Я же слыхом не слыхивал, кто такой Марченко. До нас, до этой глубокой периферии ничего не доходило, что он известный диссидент, автор книги «Мои показания», в которой он, бывший политзаключенный, описал тюрьмы и лагеря времен правления Хрущева. Он был последним диссидентом, который не успел выйти на свободу в 1991 году, умер.

Много позже мы узнали о событиях в Чехословакии и удивились: с чего они там бунтуют? Живут лучше всех социалистических стран, и вот, чего-то не поделили. Наверняка, действуют западные разведслужбы. Так что, всё правильно, наши ввели войска и навели там порядок.

Тёща спала на веранде, а мы в большой, непроветриваемой комнате, где не было окон, выходящих на улицу, только на застекленную веранду, поэтому там было жарко, спали голыми.

 Однажды утром проснулся оттого, что рядом стояла мать и с недовольным видом смотрела на нас, осуждая нас. Сказала, что нужно со мной поговорить. Она всё продолжала стоять, словно ожидала, что  стану одеваться у неё на виду. Пришлось сказать, чтобы вышла. Послушалась.

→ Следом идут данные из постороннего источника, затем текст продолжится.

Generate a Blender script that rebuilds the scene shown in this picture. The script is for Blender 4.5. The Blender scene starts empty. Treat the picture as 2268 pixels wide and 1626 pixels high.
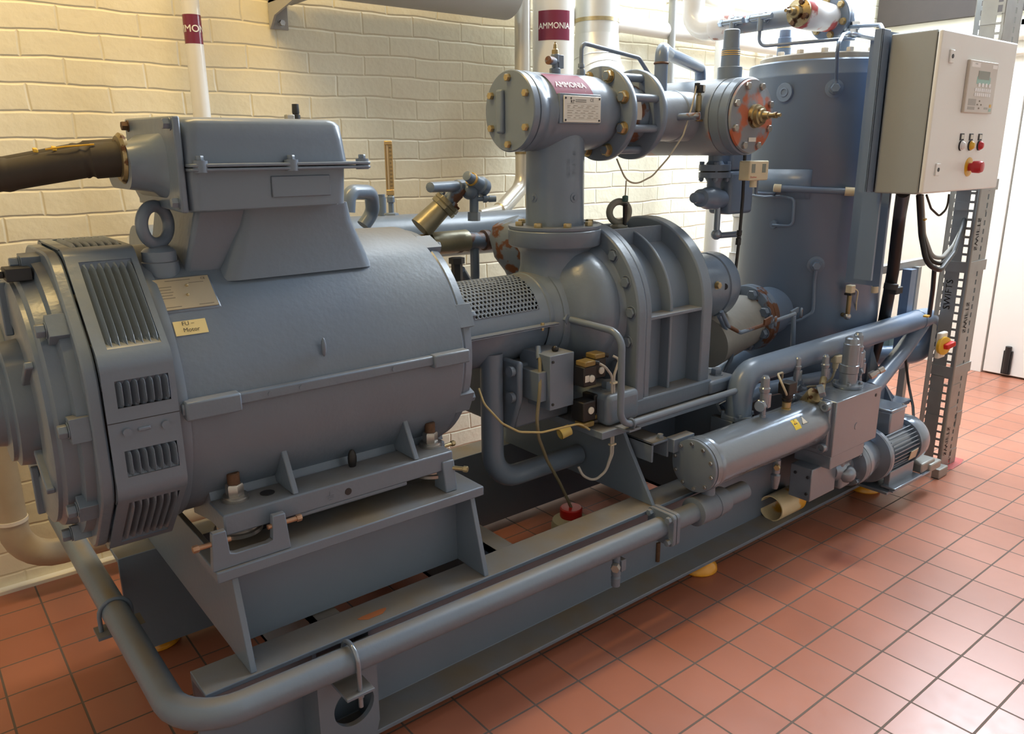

Разговор неприятный, в раздраженном тоне: требовала, чтобы я оставил Вику. Я же не мог понять, почему должен слушаться, и выполнять её желания? Только лишь потому, что она мать? Но мне уже 25 лет, пора жить собственным умом. Но она считала себя правой и продолжала приходить чуть ли не через день.

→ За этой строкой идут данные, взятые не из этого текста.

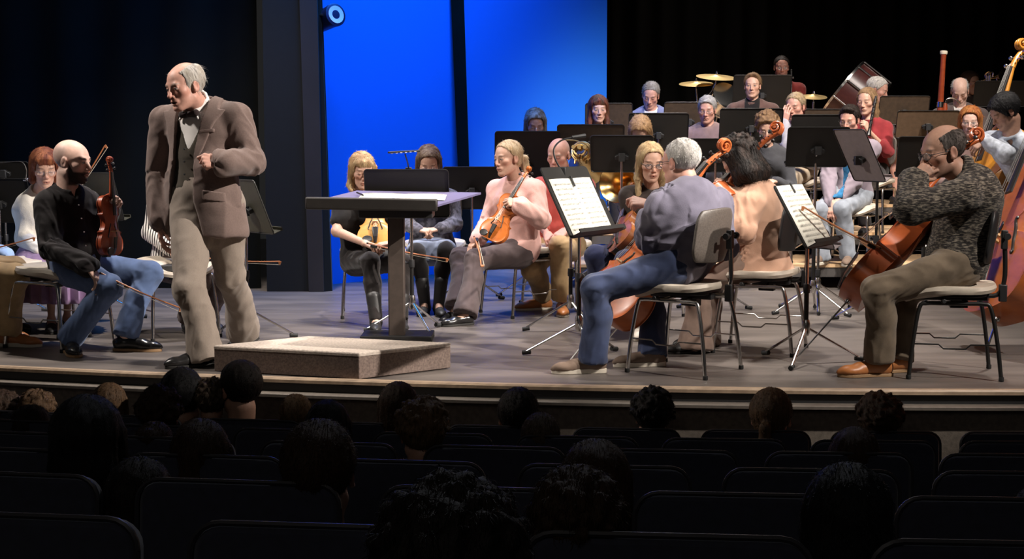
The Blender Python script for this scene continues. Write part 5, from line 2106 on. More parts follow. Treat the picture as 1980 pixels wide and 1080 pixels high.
# ================================================================ coral shirt
RY = 10.55
o = dict(label='bald man in coral red shirt and khaki trousers behind the woman in pink', S=1.0, h=.007, hh=.0045, yaw=-22, tyaw=-16, pel=W(1082, 470, RY), c7=W(1090, 346, RY + .02), head=W(1080, 300, RY - .06), hyaw=-24, hpitch=14, belly=.02,
         shR=W(1046, 362, RY + .04), shL=W(1132, 362, RY - .04), elR=W(1040, 430, RY), wrR=W(1058, 452, RY - .26), elL=W(1140, 430, RY - .06), wrL=W(1092, 446, RY - .34),
         knL=W(1082, 476, RY - .42), anL=W(1086, 575, 10.22), knR=W(1028, 520, RY - .30), anR=W(1050, 568, 10.5), toeL=0, toeR=-72, hair=None, stubble_top=.35, stubblecol=(.5, .44, .4), skin=SKINS['pink'], eyes='closed',
         brow=(.4, .33, .28), clothes=[top('shirt', CORAL, .016, hem=.10, collar='shirt', amp=.008, sleeves=1.5, arm=1.05), trousers('trousers', KHAKI, .014, hem=1.5, amp=0.0056, thigh=1.08)], shoes=('dress', TANL, SOLE_L))
make_person(o)
put(dup_tree(CHAIR_BACK), G(1082, 590), -22, 'chair under the bald man in the coral shirt')

# ================================================================ front cellist, back to the camera
KY = 7.72
o = dict(label='white-haired man in blue-grey shirt seated with his back to the hall, fist raised', S=1.04, w=1.06, h=.006, hh=.0034, hhair=.004, yaw=-112, tyaw=-138, pel=W(1318, 503, KY), c7=W(1334, 366, KY - .02), head=W(1316, 314, KY + .03), hyaw=-138, hpitch=4, hroll=0,
         hs=1.06, shL=W(1276, 404, KY - .10), shR=W(1388, 396, KY + .14), elL=W(1262, 462, KY - .05), wrL=W(1254, 396, KY + .14), handL=dict(d=(-.8, .15, .18), n=(.2, .5, -.75), curl=1.3, curls=[.75, 1.35, 1.45, 1.5, .7]),
         elR=W(1394, 476, KY + .16), wrR=W(1320, 480, KY + .36), hipL=W(1298, 516, KY - .1), hipR=W(1330, 516, KY + .1), knL=W(1152, 558, KY - .10), anL=W(1146, 696, 7.63), knR=W(1252, 562, KY + .36), anR=W(1262, 686, 7.86),
         toeL=-82, toeR=-80, hair='short', hcol=(.66, .63, .60), hcol2=(.48, .45, .42), ho=dict(thick=.005, wisps=900, wl=.006, strand=.6), glasses='dark', skin=SKINS['pink'], brow=(.4, .35, .3),
         clothes=[top('shirt', BLUEGREY, .022, sleeves=1.55, hem=.14, collar='shirt', amp=.024, cuff=1.25, arm=1.12, h=.006, base=.007), trousers('jeans', DENIM2, .014, hem=1.55, amp=0.0062, thigh=1.02, h=.0065)],
         shoes=('sneaker', TAUPE, SOLE_L))
make_person(o)
put(dup_tree(CHAIR_BACK), G(1322, 716), -124, 'chair with grey rounded backrest under the white-haired man')
cb, ct = W(1166, 616, 7.98), W(1414, 300, 8.15)
make_fiddle('cello', 'orange cello leaning in front of the white-haired man', cb, ct - cb, (-.78, -.52, .3), .755, ('cello_orange', srgb(196, 106, 56), srgb(140, 66, 32)), None, endpin=.34)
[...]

Пролетел месяц, а я всё не мог устроиться на работу, потому что не было прописки. Тёща решила, что меня устраивает такое положение, раздраженно стала выговаривать, что сижу у неё на шее нахлебником.

Я онемел от возмущения: неужели не понимает, по чьей вине я оказался в таком положении? Я же предлагал Вике, что вернусь к матери – пропишусь, а потом зарегистрируемся. Они даже не спросили Козаченко, пропишет ли он меня? Я оказался без вины виноватым. Не стал выяснять отношения, оправдываться, собрал свои вещи и ушел к матери, которая тут же заняла 25 рублей и купила мне билет в Ленинград, чтобы я вернулся, откуда уехал. Её знакомая поможет устроиться на работу. Я понимал, что в Батуми мне делать нечего, и согласился.

Через день пришел Слава Арутюнян и сказал, что Вика ждет на улице, хочет поговорить. Я вышел. За день Вика с матерью сделали то, что не смогли сделать за месяц: договорились с работницей завода Этери. Сняли у неё маленькую комнату за 15 рублей, и она даже разрешила прописаться у неё. Слава и подружки Вики купили краску, и уже красят в комнате.

 Это был выход из положения. Я сдал билет в кассу и вернул матери деньги. Перенес в комнату Этери кровать, постельные принадлежности, керосинку, свои два магнитофона, и мы зажили самостоятельной жизнью. Подруги Вики сложились и купили торшер, который долго простоял у нас.